1. The company is dependent on various vendors, who are global technology brands, for the products its distribute. Any delay or failure on part of such global technology brands to supply products may materially and adversely affect its business, profitability and reputation.
2. The company's business is dependent on global technology brands effectively maintaining, promoting or developing their brands and maintaining standard quality products including launching new information and communications technology products at regular intervals.
3. If the company is unable to maintain its relationships with it Channel Partners or customers or if any of these parties change the terms of their arrangements with it, The company business could be materially and adversely affected.
4. The company is reliant on its relationships with certain online marketplaces and disruptions to such relationships or changes in their business practices, may adversely affect its business and the company financial condition, results of operations and cash flows.
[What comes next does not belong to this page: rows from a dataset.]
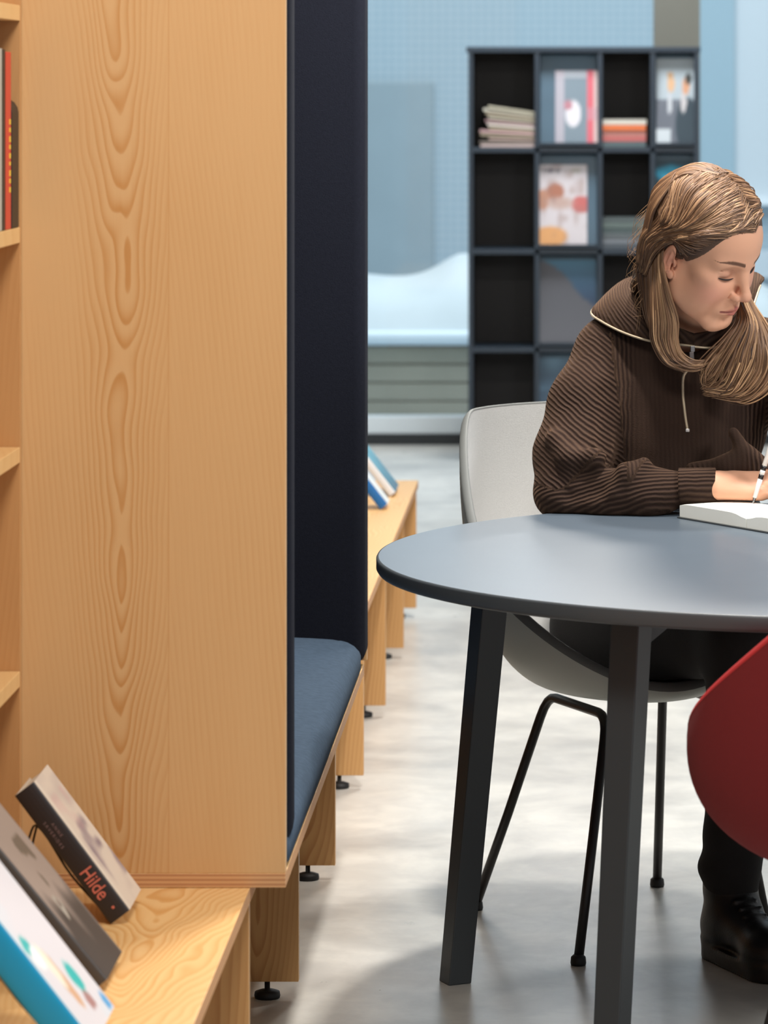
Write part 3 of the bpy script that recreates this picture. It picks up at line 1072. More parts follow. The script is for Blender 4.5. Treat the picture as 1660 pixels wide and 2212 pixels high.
magazine('dark grey magazine with a blue diagonal corner in the third row', 1164, 1288, 562, 742, 2, fG)
def fH(u, v):
    return mixc((46, 70, 90), (88, 120, 140), vn(u, v, 4, 5) * (v > .6) + .1)
magazine('dark blue magazine in the fourth row behind the shoulder', 1164, 1288, 772, 952, 3, fH)
def fK(u, v): return mixc((60, 84, 100), (30, 44, 58), vn(u, v, 3, 9))
def fL(u, v): return mixc((52, 70, 86), (96, 120, 130), vn(u, v, 3, 2) * .6)

# loose piles: every magazine its own thing
def pile(n, x0p, x1p, row, htotal, cols_, jit, tilt, group, labels, seed):
    R = random.Random(seed)
    z = cz_(rows[row + 1]) + .0004
    h = htotal * ks
    th = h / n
    for i in range(n):
        w = (x1p - x0p) * ks
        x0 = cx_(x0p) + R.uniform(0, jit) * w
        x1 = cx_(x1p) - R.uniform(0, .02) * w
        lift = tilt * (i / n)
        c = Vector((x0, CY + .02 + R.uniform(0, .01), z + th * i))
        r = empty('magazine', c); tag(r, labels(i, n), 'magazine', group)
        mb = MB()
        e = Vector((x1 - x0, 0, -lift * (x1 - x0)))
        up = Vector((0, 0, th * .93))
        st = Vector((0, 0, lift * (x1 - x0)))
        mb.obox(c + st, e, Vector((0, .24, 0)), up)
        o = mb.build('pages', flat('pile_' + str(seed) + '_' + str(i), cols_[i % len(cols_)], .7), r, .0005); o.location = -c
ordn = ['lowest', 'second from the bottom', 'third from the bottom', 'fourth from the bottom', 'fifth from the bottom', 'sixth from the bottom', 'seventh from the bottom', 'eighth from the bottom', 'ninth from the bottom', 'tenth from the bottom', 'next to the top', 'topmost']
pile(12, 1032, 1163, 0, 75, [(206, 182, 176), (120, 108, 100), (196, 170, 160), (150, 136, 116), (186, 150, 150), (176, 166, 140), (210, 196, 186), (150, 120, 122), (188, 180, 160), (160, 146, 126), (206, 200, 184), (180, 172, 152)], .20, .16,
     'magazines in the untidy pile of the top left cell', lambda i, n: 'thin magazine in the slumped pile of the top left cell, ' + ordn[i], 4)
pile(5, 1299, 1398, 0, 60, [(96, 110, 112), (196, 110, 106), (206, 140, 130), (226, 120, 70), (206, 200, 188)], .02, 0,
     'magazines in the neat red and white pile', lambda i, n: ['dark magazine at the bottom of the neat top row pile', 'dusky red magazine second in the neat top row pile', 'pink magazine in the middle of the neat top row pile', 'orange magazine second from top of the neat top row pile', 'off-white magazine on top of the neat top row pile'][i], 5)
pile(6, 1299, 1405, 1, 68, [(92, 98, 104), (130, 134, 140), (100, 106, 108), (84, 96, 96), (104, 116, 112), (88, 96, 96)], .03, 0,
     'grey magazines left of the reader\'s head', lambda i, n: 'grey magazine in the second row pile beside the head, ' + ['lowest', 'second from the bottom', 'third from the bottom', 'third from the top', 'next to the top', 'topmost'][i], 6)

# ------------------------------------------------------------------ open notebook on the table
NB = empty('notebook', (at(1560, 1110, 6.6).x, 6.6, .741))
tag(NB, 'thick open white notebook lying on the table under the hand', 'notebook')
nbo = -NB.location
ca = at(1463, 1119, 0).x
def tb(px, py, z=.7402):
    Y = FPX * (EYE - z) / (py - HY)
    return Vector(((px - HX) / FPX * Y, Y, z))
c0 = tb(1463, 1119)
c1 = tb(1662, 1153)
dirx = (c1 - c0).normalized()
ndir = Vector((-dirx.y, dirx.x, 0))
Wb, Db = .205, .125
TT = .0255
c0 = c0 + Vector((0, 0, 0))
mb = MB().obox(c0 - Vector((0, 0, 0)), dirx * (2 * Wb + .004), ndir * (Db * 1.0), Vector((0, 0, .0022)))
o = mb.build('cover', flat('dark_notebook_cover', (62, 66, 68), .6), NB, .0006); o.location = nbo
def block(s0, s1, name):
    """page block curved towards the gutter"""
    vs, fs = [], []
    n_ = 14
    for i in range(n_ + 1):
        t_ = i / n_
        x = s0 + (s1 - s0) * t_
        g = t_ if s1 > s0 else t_
        hh = .0022 + (TT - .0022) * (1 - .30 * math.exp(-((g - 1) / .12) ** 2) ) - (.0035 * math.exp(-(g / .05) ** 2))
        for d_ in (.003, Db - .003):
            p = c0 + dirx * x + ndir * d_
            vs.append(p + Vector((0, 0, .0022))); vs.append(p + Vector((0, 0, hh)))
    for i in range(n_):
        a = i * 4
        fs += [(a + 1, a + 5, a + 7, a + 3), (a, a + 2, a + 6, a + 4), (a, a + 4, a + 5, a + 1), (a + 2, a + 3, a + 7, a + 6)]
    fs += [(0, 1, 3, 2), (n_ * 4, n_ * 4 + 2, n_ * 4 + 3, n_ * 4 + 1)]
    o = MB().add(vs, fs).build(name, paper_white, NB, .0006); o.location = nbo
block(.004, Wb + .001, 'page_block')
block(2 * Wb, Wb + .003, 'page_block')
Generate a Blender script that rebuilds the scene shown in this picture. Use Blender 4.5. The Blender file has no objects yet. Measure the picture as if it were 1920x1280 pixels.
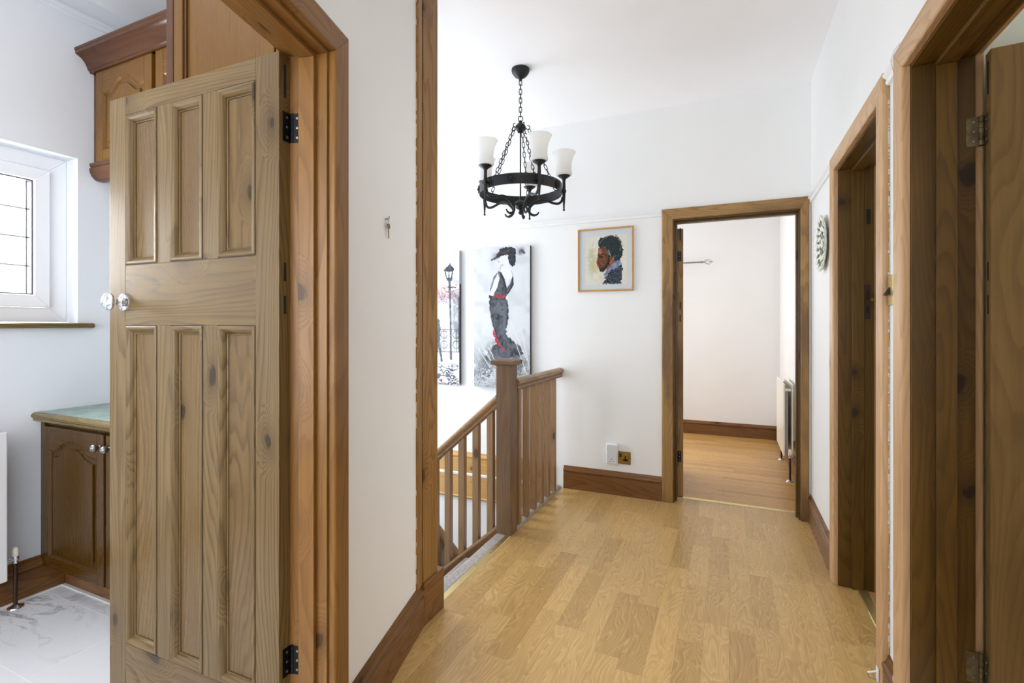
import bpy, bmesh, math, random
import numpy as np
from mathutils import Matrix, Vector

SC = bpy.context.scene
COL = SC.collection

# ------------------------------------------------------------------ camera, sky, lights, exposure
YAW = math.atan2(407, 918)
cd = bpy.data.cameras.new('camera'); cam = bpy.data.objects.new('camera', cd); COL.objects.link(cam)
cam.location = (0, 0, 1.24); cam.rotation_euler = (math.pi/2, 0, YAW)
cd.sensor_width = 36; cd.lens = 918/1920*36; cd.shift_y = -28/1920; cd.clip_start = .02; cd.clip_end = 100
SC.camera = cam
w = bpy.data.worlds.new('sky'); SC.world = w; w.use_nodes = True
w.node_tree.nodes['Background'].inputs[0].default_value = (.86, .93, 1, 1)
w.node_tree.nodes['Background'].inputs[1].default_value = 2.6

def area(name, loc, direction, sx, sy, power, color=(1, 1, 1), spread=180):
    l = bpy.data.lights.new(name, 'AREA'); l.shape = 'RECTANGLE'; l.size = sx; l.size_y = sy
    l.energy = power; l.color = color; l.spread = math.radians(spread)
    o = bpy.data.objects.new(name, l); COL.objects.link(o); o.location = loc
    o.rotation_euler = Vector(direction).to_track_quat('-Z', 'Y').to_euler()
    return o
# daylight at real windows, plus unseen fill lights added to brighten the rooms
area('daylight_kitchen_window', (-3.16, .82, 1.66), (1, 0, -.1), 1.0, .8, 74, (.96, .98, 1))
area('fill_kitchen_south', (-1.9, -1.14, 1.5), (-.12, 1, .1), 1.6, 1.6, 42, (.97, .985, 1))  # added fill light for the kitchen; no garden door stands here
area('daylight_stair_window', (-3.24, 2.88, 1.25), (1, -.05, -.1), 1.2, 2.2, 34, (.93, .965, 1))
area('fill_landing_south', (.0, -1.93, 1.55), (0, 1, 0), .8, 1.6, 25, (.94, .97, 1))  # unseen fill light added behind the camera to brighten the landing
area('daylight_far_room_window', (-1.35, 5.98, 1.45), (.1, -1, -.1), 1.3, 1.1, 20, (.90, .95, 1))
area('daylight_far_room_side_window', (-2.15, 4.9, 1.45), (1, 0, 0), 1.2, 1.2, 17, (.90, .95, 1))
area('fill_middle_room', (3.12, 2.9, 1.5), (-1, 0, 0), 1.0, 1.2, 18, (.98, .98, .98))  # added fill to lift the middle doorway; no window is built
area('fill_near_room', (3.12, .55, 1.5), (-1, 0, 0), 1.6, 1.3, 30, (.98, .98, .98))  # fill light added to brighten the angled wall through the doorway; no window there
vs = SC.view_settings; vs.view_transform = 'Standard'; vs.look = 'None'; vs.gamma = 1; vs.exposure = 0.46
vs.use_curve_mapping = False
cy = SC.cycles
cy.use_denoising = True; cy.max_bounces = 10; cy.diffuse_bounces = 8; cy.glossy_bounces = 4
cy.transmission_bounces = 6; cy.transparent_max_bounces = 8; cy.sample_clamp_indirect = 6
cy.caustics_reflective = False; cy.caustics_refractive = False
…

5. The company could be subject to product liability claims, which may have a material adverse impact on it.
6. Certain of its contracts or distribution agreements may have restrictive covenants and can typically be terminated without cause, which could negatively impact its business, results of operation and financial condition.
7. Increasing competition in the information and communications technology products distribution industry may create certain pressures that may adversely affect its business, prospects, results of operations, cash flows and financial condition.
8. The reputation and consumer goodwill associated with the company brand name is critical to the success of its business. An inability to maintain or enhance the popularity of its brand among brands and customers may adversely impact its business prospects and financial performance.
9. The company has significant credit exposure to its Channel Partners and other customers, and negative trends in their businesses could cause it significant credit loss and negatively impact its cash flow and liquidity position.
10. The company gross margins are low, which magnifies the impact of variation in revenue, operating costs, bad debts and interest expense on its operating results.